Große Depressionen kommen übrigens häufiger mal vor. In dem Buch „Great Depressions of the Twentieth Century“ von Prescott/Kehoe werden ein paar Beispiele vorgestellt, u.a. Lateinamerika in den 1980ern und Japan in den 1990ern.

Hi, danke für deinen ausführlichen Beitrag.

Eine Sache hat mich jedoch verwirrt und zwar hast du gesagt, dass Keynes nie Deficit Spending gefordert hätte. Hast du dafür belege/Quellen? Ist es nicht unlogisch, einen eigenen Weg aus der Krise zu entwickeln, aber dann die Umsetzung nicht zu fordern?

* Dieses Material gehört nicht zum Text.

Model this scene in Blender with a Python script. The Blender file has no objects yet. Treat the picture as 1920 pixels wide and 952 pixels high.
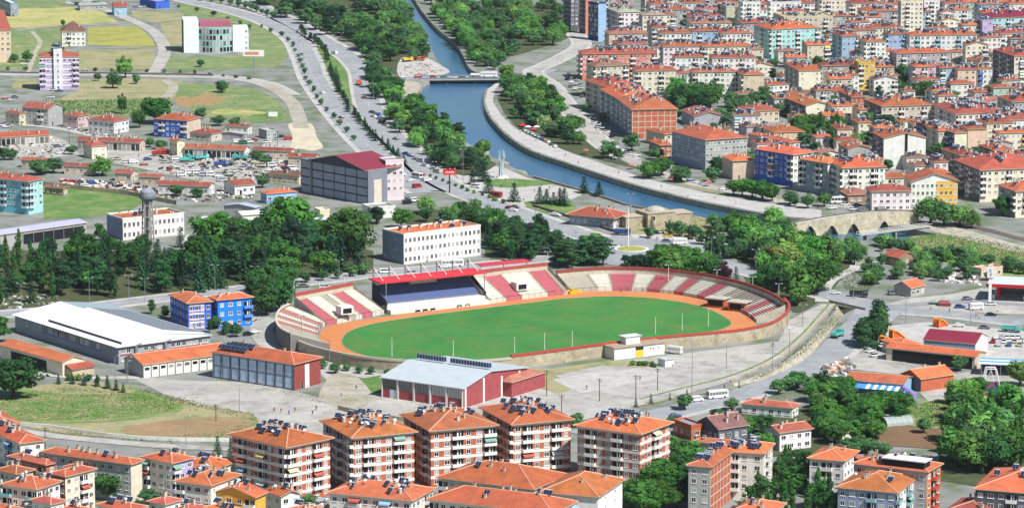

In Bezug auf die Bekämpfung von (langfristiger) Arbeitslosigkeit sah Keynes eine Sozialisierung der Investitionstätigkeit (socialisation of investment) vor (General Theory, Buch VI). Das hat nichts mit Umsetzung/Weg aus der Krise zu tun, es ist nur eine konkrete Lösungsstrategie.